TOTABUAN.CO – Wakil Ketua DPR Fahri Hamzah mengkritik kebijakan pemerintah soal pembangunan kereta cepat Jakarta – Bandung. Fahri menilai Presiden Jokowi dan Menteri BUMN Rini Soemarno salah menafsirkan Undang-Undang khususnya soal pemanfaatan sumber daya untuk rakyat Indonesia.
“Ada beberapa kesalahan pikiran Presiden Jokowi dan Meneg BUMN Rini Soemarno. Kesalahan pertama adalah kekeliruan memahami, makna pasal 33 yang diturunkan menjadi berbagai UU termasuk di dalamnya UU BUMN,” ujar Fahri saat berbincang dengan sejumlah wartawan di Jakarta.
Pasal 33 ayat 2 berbunyi cabang-cabang produksi yang penting bagi Negara dan yang menguasai hajat hidup orang banyak dikuasai oleh Negara.
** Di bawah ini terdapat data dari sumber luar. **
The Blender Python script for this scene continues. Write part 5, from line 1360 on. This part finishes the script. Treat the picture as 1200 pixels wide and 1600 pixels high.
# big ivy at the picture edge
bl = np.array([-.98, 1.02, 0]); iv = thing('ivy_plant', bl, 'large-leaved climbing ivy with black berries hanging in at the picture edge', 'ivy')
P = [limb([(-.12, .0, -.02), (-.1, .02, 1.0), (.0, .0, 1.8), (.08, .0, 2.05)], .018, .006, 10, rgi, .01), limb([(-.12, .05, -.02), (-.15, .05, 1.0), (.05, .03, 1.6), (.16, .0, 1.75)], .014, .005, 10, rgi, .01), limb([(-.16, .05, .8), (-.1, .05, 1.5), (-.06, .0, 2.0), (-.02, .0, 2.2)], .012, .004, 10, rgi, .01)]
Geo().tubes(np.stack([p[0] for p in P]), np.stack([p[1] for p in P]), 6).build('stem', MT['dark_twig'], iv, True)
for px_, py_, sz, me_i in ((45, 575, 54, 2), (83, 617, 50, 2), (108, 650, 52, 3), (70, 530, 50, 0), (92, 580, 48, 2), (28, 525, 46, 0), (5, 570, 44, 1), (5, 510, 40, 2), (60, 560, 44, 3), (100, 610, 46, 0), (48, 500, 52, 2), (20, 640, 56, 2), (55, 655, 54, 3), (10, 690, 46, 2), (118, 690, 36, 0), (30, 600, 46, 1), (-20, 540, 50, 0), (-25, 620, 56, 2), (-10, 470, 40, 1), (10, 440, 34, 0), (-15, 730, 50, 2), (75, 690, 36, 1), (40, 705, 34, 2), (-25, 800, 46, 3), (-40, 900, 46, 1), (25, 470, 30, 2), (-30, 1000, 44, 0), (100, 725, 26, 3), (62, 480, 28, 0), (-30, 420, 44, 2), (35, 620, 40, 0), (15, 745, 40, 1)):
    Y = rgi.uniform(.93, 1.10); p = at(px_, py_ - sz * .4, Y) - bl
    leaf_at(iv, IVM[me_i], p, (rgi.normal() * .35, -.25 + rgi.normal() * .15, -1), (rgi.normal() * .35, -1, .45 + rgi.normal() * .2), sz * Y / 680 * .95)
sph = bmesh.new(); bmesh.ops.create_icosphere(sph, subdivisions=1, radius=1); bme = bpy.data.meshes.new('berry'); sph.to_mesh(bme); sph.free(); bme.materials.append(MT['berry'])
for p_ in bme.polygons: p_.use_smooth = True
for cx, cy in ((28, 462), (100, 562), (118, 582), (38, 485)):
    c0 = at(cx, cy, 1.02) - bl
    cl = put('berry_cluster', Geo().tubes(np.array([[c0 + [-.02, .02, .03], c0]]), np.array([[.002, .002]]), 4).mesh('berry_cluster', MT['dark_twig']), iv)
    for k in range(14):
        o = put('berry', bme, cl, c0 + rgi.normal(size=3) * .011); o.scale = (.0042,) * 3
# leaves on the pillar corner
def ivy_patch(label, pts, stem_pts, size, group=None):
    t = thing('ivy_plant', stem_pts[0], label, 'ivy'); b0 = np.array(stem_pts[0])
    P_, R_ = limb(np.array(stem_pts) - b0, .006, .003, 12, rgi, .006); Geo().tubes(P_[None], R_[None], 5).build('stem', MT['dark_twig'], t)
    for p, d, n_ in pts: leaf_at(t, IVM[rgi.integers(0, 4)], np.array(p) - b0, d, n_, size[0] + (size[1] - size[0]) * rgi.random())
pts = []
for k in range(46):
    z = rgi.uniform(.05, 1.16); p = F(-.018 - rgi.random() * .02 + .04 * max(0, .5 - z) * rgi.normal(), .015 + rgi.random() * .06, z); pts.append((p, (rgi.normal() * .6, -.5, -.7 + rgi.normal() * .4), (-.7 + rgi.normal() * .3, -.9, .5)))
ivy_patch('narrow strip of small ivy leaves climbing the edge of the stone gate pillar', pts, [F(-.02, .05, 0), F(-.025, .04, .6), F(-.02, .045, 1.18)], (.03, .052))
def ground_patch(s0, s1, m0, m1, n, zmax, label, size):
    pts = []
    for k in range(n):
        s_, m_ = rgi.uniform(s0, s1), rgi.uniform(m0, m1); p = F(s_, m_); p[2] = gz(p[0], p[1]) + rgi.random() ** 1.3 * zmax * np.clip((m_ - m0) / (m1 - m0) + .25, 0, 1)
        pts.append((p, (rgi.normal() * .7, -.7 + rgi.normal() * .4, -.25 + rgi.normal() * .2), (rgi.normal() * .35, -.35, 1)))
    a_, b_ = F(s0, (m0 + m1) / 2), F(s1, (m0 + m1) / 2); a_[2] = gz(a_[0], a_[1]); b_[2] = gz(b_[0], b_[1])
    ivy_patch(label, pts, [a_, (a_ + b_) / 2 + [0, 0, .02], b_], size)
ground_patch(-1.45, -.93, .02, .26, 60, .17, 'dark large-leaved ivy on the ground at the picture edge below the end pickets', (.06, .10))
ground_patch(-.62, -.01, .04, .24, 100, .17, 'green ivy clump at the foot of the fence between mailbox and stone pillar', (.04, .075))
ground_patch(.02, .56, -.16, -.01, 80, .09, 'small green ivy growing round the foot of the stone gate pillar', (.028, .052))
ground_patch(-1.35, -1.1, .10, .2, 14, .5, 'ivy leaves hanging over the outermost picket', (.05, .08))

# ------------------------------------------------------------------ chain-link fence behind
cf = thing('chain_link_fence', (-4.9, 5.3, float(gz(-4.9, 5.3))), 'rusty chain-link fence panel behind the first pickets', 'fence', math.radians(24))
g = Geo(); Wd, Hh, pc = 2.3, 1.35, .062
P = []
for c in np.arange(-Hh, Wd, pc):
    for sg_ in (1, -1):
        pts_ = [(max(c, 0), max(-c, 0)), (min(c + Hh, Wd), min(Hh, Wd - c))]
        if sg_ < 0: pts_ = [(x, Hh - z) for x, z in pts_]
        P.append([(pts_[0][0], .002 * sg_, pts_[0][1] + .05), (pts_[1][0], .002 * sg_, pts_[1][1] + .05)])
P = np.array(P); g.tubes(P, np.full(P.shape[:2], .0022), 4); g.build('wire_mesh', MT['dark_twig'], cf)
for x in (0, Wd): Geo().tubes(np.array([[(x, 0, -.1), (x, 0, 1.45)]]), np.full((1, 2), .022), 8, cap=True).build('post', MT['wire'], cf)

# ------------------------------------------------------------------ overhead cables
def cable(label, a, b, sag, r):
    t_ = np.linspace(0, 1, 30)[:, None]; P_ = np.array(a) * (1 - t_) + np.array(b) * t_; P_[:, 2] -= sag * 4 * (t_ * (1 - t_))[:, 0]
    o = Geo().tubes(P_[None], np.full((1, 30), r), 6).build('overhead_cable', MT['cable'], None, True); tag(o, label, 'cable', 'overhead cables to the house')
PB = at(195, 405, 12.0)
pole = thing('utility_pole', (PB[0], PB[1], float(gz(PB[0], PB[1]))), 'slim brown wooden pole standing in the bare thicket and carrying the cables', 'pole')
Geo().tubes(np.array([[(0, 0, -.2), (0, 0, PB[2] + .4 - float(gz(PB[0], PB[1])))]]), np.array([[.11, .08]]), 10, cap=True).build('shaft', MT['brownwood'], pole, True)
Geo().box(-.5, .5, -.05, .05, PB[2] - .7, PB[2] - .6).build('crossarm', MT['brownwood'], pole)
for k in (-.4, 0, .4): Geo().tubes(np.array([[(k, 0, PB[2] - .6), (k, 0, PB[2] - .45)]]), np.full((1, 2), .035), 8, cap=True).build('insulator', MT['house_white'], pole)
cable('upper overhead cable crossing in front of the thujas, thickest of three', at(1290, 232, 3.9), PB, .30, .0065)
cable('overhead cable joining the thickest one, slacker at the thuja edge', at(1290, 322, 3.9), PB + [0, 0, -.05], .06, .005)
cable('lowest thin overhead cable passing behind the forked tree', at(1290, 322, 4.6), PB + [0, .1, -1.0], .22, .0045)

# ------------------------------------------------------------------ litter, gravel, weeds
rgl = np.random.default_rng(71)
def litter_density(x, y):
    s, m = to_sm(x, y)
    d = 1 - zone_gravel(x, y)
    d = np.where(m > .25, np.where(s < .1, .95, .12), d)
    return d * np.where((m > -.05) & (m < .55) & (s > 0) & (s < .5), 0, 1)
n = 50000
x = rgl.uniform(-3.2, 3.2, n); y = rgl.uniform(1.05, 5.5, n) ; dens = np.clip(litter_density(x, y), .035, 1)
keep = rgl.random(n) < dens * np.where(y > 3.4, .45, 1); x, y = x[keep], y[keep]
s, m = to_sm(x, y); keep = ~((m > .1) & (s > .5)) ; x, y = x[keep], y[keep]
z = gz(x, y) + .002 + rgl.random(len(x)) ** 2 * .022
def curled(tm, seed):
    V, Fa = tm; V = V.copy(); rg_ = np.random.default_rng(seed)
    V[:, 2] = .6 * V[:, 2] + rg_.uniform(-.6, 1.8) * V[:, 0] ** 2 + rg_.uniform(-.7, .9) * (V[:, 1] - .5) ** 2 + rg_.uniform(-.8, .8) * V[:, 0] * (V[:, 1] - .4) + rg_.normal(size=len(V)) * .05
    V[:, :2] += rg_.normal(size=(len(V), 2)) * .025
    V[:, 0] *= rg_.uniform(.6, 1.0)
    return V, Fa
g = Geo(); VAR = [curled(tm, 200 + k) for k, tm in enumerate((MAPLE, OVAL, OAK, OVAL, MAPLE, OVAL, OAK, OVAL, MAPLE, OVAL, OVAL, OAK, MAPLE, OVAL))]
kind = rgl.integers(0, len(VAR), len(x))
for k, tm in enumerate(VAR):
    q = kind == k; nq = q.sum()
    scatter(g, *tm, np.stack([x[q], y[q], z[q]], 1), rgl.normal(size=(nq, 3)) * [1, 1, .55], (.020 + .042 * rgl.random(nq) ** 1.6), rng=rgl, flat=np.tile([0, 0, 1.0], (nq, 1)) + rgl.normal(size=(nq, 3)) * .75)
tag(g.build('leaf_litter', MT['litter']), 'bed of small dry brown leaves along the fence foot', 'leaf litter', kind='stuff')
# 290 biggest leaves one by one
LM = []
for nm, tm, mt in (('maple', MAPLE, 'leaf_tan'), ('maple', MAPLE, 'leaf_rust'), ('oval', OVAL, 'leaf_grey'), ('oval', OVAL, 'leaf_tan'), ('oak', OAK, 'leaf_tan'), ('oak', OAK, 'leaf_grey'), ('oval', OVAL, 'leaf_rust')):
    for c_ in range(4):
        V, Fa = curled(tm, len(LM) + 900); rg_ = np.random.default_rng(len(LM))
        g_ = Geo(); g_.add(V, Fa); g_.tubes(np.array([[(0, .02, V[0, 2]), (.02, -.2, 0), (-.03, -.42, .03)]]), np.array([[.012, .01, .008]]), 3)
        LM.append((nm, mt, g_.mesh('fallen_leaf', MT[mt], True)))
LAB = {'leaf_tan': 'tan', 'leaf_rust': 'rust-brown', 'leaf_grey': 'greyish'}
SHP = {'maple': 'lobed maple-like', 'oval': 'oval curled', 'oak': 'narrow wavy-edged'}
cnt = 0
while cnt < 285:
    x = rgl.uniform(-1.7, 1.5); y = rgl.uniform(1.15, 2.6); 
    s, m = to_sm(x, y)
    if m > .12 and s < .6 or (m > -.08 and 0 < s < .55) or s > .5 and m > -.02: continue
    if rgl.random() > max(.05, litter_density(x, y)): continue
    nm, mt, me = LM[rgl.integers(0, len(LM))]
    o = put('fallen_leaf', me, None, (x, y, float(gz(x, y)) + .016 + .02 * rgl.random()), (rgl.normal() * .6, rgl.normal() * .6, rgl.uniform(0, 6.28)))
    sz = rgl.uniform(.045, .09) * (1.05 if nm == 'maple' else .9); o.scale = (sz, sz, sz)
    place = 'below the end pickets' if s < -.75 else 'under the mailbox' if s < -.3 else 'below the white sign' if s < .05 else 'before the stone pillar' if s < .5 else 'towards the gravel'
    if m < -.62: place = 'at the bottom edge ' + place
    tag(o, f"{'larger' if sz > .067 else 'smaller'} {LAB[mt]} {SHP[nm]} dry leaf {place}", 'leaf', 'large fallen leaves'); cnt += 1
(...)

Pasal 33 ayat 3 berbunyi bumi, air dan kekayaan alam yang terkandung di dalamnya dikuasai oleh Negara dan dipergunakan untuk sebesar-besarnya kemakmuran rakyat.
Fahri menilai, proyek kereta cepat yang disebut Rini Soemarno murni untuk bisnis itu yang melanggar UU. Karena BUMN, kata dia, bukan untuk bisnis tapi menyalurkan kesejahteraan kepada rakyat.
“Nah dalam hal ini apakah kerjasama 4 BUMN yang tergabung dalam satu konsorsium, 4 dengan perusahaan China dalam hubungan Bussines to Bussines jelas melanggar pasal tersebut. BUMN itu dibentuk dengan tugas utamanya menyebarkan kesejahteraan, menyalurkan kekayaan sehingga rakyat sejahtera. BUMN menjadi semacam pipa yang menyalurkan kesejahteraan pada rakyat. Bisnis yang dilakukan BUMN hanya salah satu saja metodenya, selebihnya bisa dengan CSR, PKBL dan lain-lain. Itu tugas BUMN. Jadi bukan semata bisnis,” tegasnya.
Fahri tak habis pikir dengan pemerintah yang memilih China untuk menggarap proyek kereta cepat ini. Terlebih lagi, perusahaan konstruksi yang dimiliki Indonesia tidak dimanfaatkan dalam proyek senilai puluhan triliun tersebut. Bahkan Indonesia memilih utang kepada China.
“Wika, PP dan HK adalah perusahaan konstruksi yang memiliki banyak aset seperti jalan tol dan gedung b begitu juga dengan PTPN. Kenapa mereka mengambil PTPN, yah karena yang mereka incar adalah aset lahan PTPN. Ke semua aset milik BUMN itu adalah milik negara, kenapa aset yang tidak bernilai harganya itu tidak dihitung dan tiba-tiba kita hanya memiliki utang kepada perusahaan China?” tutur dia.
“Kalau misalnya mereka harus membebaskan lahan bisa mampus mereka, berapa harus mereka keluarkan. Lah ini lahan PTPN diambil begitu saja, tidak dihitung, malah kita yang dibilang berutang pada mereka (China). Ini kan konyol. Ini cara berpikir yang keliru,” tegasnya.